— AIM —
Every line of the material is to be quoted verbatim, minus the pictures.

— DATASET EXTRACT —
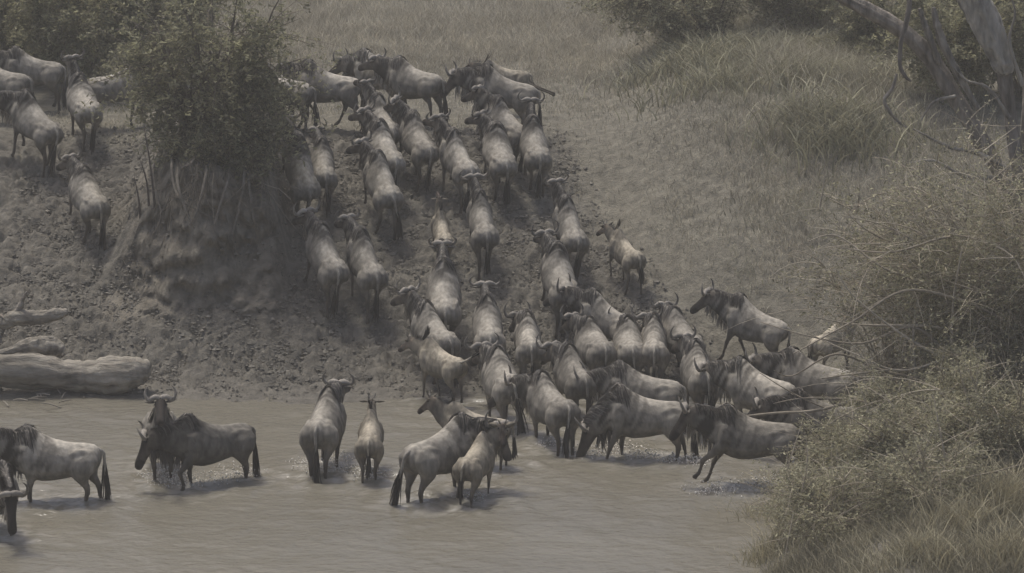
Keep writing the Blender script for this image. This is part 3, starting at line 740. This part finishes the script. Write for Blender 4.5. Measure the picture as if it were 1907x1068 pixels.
def bush(name, label, cat, base, rad, stems, twigs, nleaf, leafcol, twigcol, leafsize=.05, lean=(0, 0), group=None, r0=.03, fill=.55, twl=.5, seed=1, droop=.15, stem_part='trunk', spread=.05, low=.25, canes=0):
    r = np.random.default_rng(seed)
    base = np.asarray(base, float); rx, ry, rz = rad
    root = link(name, None); root.location = base; tag(root, label, cat, group)
    # stems
    K = 7; f = np.linspace(0, 1, K)
    d = norm(r.normal(size=(stems, 3)) * np.array([1, 1, .5]) + np.array([0, 0, .25]))
    tip = np.array([0, 0, rz]) + d * np.array([rx, ry, rz]) * (fill + (1 - fill) * r.random((stems, 1)))
    tip[:, 2] = np.maximum(tip[:, 2], .15 * rz)
    tip[:, 0] += lean[0]; tip[:, 1] += lean[1]
    st = r.normal(size=(stems, 3)) * np.array([rx, ry, 0]) * .10
    mid = st * .5 + tip * .35 + np.array([0, 0, 1]) * (.28 * np.linalg.norm(tip, axis=1, keepdims=True)) + r.normal(size=(stems, 3)) * .08 * rz
    S = ((1 - f) ** 2)[None, :, None] * st[:, None] + (2 * f * (1 - f))[None, :, None] * mid[:, None] + (f ** 2)[None, :, None] * tip[:, None]
    S = S + r.normal(size=S.shape) * .02 * rz * f[None, :, None]
    RW = r0 * (.5 + .8 * r.random((stems, 1))) * (1 - .8 * f)[None]
    V, Fq = tubes(S, RW, 6)
    mk(stem_part, V, [Fq], M_TWIG, np.repeat(np.asarray(twigcol) * (.8 + .5 * r.random((stems, 1))), K * 6, 0), True, root)
    # twigs
    si = r.integers(0, stems, twigs); tf = low + (1 - low) * r.random(twigs) ** .7
    i0 = np.minimum((tf * (K - 1)).astype(int), K - 2); ff = (tf * (K - 1) - i0)[:, None]
    o = S[si, i0] * (1 - ff) + S[si, i0 + 1] * ff
    ctr = np.array([lean[0] * .7, lean[1] * .7, rz * .9])
    dd = norm(norm(o - ctr) * .9 + r.normal(size=(twigs, 3)) * .75 + np.array([0, 0, -droop]))
    ln = twl * (.5 + r.random((twigs, 1)))
    K2 = 3; f2 = np.linspace(0, 1, K2)
    Tw = o[:, None] + dd[:, None] * (ln[:, None] * f2[None, :, None]) + r.normal(size=(twigs, 1, 3)) * (.12 * ln[:, None] * (f2 ** 2)[None, :, None]) - np.array([0, 0, 1]) * (droop * ln[:, None] * (f2 ** 2)[None, :, None])
    V, Fq = tubes(Tw, np.full((twigs, 1), .006) * (1.1 - .8 * f2)[None] * (.7 + r.random((twigs, 1))), 3)
    mk('twigs', V, [Fq], M_TWIG, np.repeat(np.asarray(twigcol) * (.7 + .9 * r.random((twigs, 1))), K2 * 3, 0), True, root)
    if canes:
        ci = r.integers(0, stems, canes); cj = r.integers(2, K, canes); a = S[ci, cj]
        dv = norm(norm(S[ci, cj] - S[ci, cj - 1]) * .8 + r.normal(size=(canes, 3)) * np.array([.8, .4, .5])); L_ = .5 + 1.1 * r.random((canes, 1)) ** 1.5
        fc_ = np.linspace(0, 1, 6)
        Pc = a[:, None] + dv[:, None] * (L_[:, None] * fc_[None, :, None]) + r.normal(size=(canes, 1, 3)) * (.18 * L_[:, None] * (fc_ ** 2)[None, :, None]) - np.array([0, 0, 1]) * (.18 * L_[:, None] * (fc_ ** 2)[None, :, None])
        for q in range(canes):
            V, Fq = tubes(Pc[q:q + 1], (.007 + .010 * r.random() ** 2) * (1.1 - .9 * np.linspace(0, 1, 6))[None], 4)
            mk('cane', V, [Fq], M_TWIG, np.asarray(twigcol) * (.6 + .7 * r.random()), True, root)
    if nleaf:
        ti = r.integers(0, twigs, nleaf); tt = r.random(nleaf) ** .6 * (K2 - 1.001); i0 = tt.astype(int); ff = (tt - i0)[:, None]
        Pn = Tw[ti, i0] * (1 - ff) + Tw[ti, i0 + 1] * ff + r.normal(size=(nleaf, 3)) * spread
        tone = (.75 + .5 * r.random(twigs))[ti][:, None]
        V, Q, c = leaves(Pn, leafsize, np.asarray(leafcol) * tone, r=r)
        mk('crown', V, [Q], M_LEAF, c, False, root)
    return root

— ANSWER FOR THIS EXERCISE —
Keep writing the Blender script for this image. This is part 3, starting at line 740. This part finishes the script. Write for Blender 4.5. Measure the picture as if it were 1907x1068 pixels.
def bush(name, label, cat, base, rad, stems, twigs, nleaf, leafcol, twigcol, leafsize=.05, lean=(0, 0), group=None, r0=.03, fill=.55, twl=.5, seed=1, droop=.15, stem_part='trunk', spread=.05, low=.25, canes=0):
    r = np.random.default_rng(seed)
    base = np.asarray(base, float); rx, ry, rz = rad
    root = link(name, None); root.location = base; tag(root, label, cat, group)
    # stems
    K = 7; f = np.linspace(0, 1, K)
    d = norm(r.normal(size=(stems, 3)) * np.array([1, 1, .5]) + np.array([0, 0, .25]))
    tip = np.array([0, 0, rz]) + d * np.array([rx, ry, rz]) * (fill + (1 - fill) * r.random((stems, 1)))
    tip[:, 2] = np.maximum(tip[:, 2], .15 * rz)
    tip[:, 0] += lean[0]; tip[:, 1] += lean[1]
    st = r.normal(size=(stems, 3)) * np.array([rx, ry, 0]) * .10
    mid = st * .5 + tip * .35 + np.array([0, 0, 1]) * (.28 * np.linalg.norm(tip, axis=1, keepdims=True)) + r.normal(size=(stems, 3)) * .08 * rz
    S = ((1 - f) ** 2)[None, :, None] * st[:, None] + (2 * f * (1 - f))[None, :, None] * mid[:, None] + (f ** 2)[None, :, None] * tip[:, None]
    S = S + r.normal(size=S.shape) * .02 * rz * f[None, :, None]
    RW = r0 * (.5 + .8 * r.random((stems, 1))) * (1 - .8 * f)[None]
    V, Fq = tubes(S, RW, 6)
    mk(stem_part, V, [Fq], M_TWIG, np.repeat(np.asarray(twigcol) * (.8 + .5 * r.random((stems, 1))), K * 6, 0), True, root)
    # twigs
    si = r.integers(0, stems, twigs); tf = low + (1 - low) * r.random(twigs) ** .7
    i0 = np.minimum((tf * (K - 1)).astype(int), K - 2); ff = (tf * (K - 1) - i0)[:, None]
    o = S[si, i0] * (1 - ff) + S[si, i0 + 1] * ff
    ctr = np.array([lean[0] * .7, lean[1] * .7, rz * .9])
    dd = norm(norm(o - ctr) * .9 + r.normal(size=(twigs, 3)) * .75 + np.array([0, 0, -droop]))
    ln = twl * (.5 + r.random((twigs, 1)))
    K2 = 3; f2 = np.linspace(0, 1, K2)
    Tw = o[:, None] + dd[:, None] * (ln[:, None] * f2[None, :, None]) + r.normal(size=(twigs, 1, 3)) * (.12 * ln[:, None] * (f2 ** 2)[None, :, None]) - np.array([0, 0, 1]) * (droop * ln[:, None] * (f2 ** 2)[None, :, None])
    V, Fq = tubes(Tw, np.full((twigs, 1), .006) * (1.1 - .8 * f2)[None] * (.7 + r.random((twigs, 1))), 3)
    mk('twigs', V, [Fq], M_TWIG, np.repeat(np.asarray(twigcol) * (.7 + .9 * r.random((twigs, 1))), K2 * 3, 0), True, root)
    if canes:
        ci = r.integers(0, stems, canes); cj = r.integers(2, K, canes); a = S[ci, cj]
        dv = norm(norm(S[ci, cj] - S[ci, cj - 1]) * .8 + r.normal(size=(canes, 3)) * np.array([.8, .4, .5])); L_ = .5 + 1.1 * r.random((canes, 1)) ** 1.5
        fc_ = np.linspace(0, 1, 6)
        Pc = a[:, None] + dv[:, None] * (L_[:, None] * fc_[None, :, None]) + r.normal(size=(canes, 1, 3)) * (.18 * L_[:, None] * (fc_ ** 2)[None, :, None]) - np.array([0, 0, 1]) * (.18 * L_[:, None] * (fc_ ** 2)[None, :, None])
        for q in range(canes):
            V, Fq = tubes(Pc[q:q + 1], (.007 + .010 * r.random() ** 2) * (1.1 - .9 * np.linspace(0, 1, 6))[None], 4)
            mk('cane', V, [Fq], M_TWIG, np.asarray(twigcol) * (.6 + .7 * r.random()), True, root)
    if nleaf:
        ti = r.integers(0, twigs, nleaf); tt = r.random(nleaf) ** .6 * (K2 - 1.001); i0 = tt.astype(int); ff = (tt - i0)[:, None]
        Pn = Tw[ti, i0] * (1 - ff) + Tw[ti, i0 + 1] * ff + r.normal(size=(nleaf, 3)) * spread
        tone = (.75 + .5 * r.random(twigs))[ti][:, None]
        V, Q, c = leaves(Pn, leafsize, np.asarray(leafcol) * tone, r=r)
        mk('crown', V, [Q], M_LEAF, c, False, root)
    return root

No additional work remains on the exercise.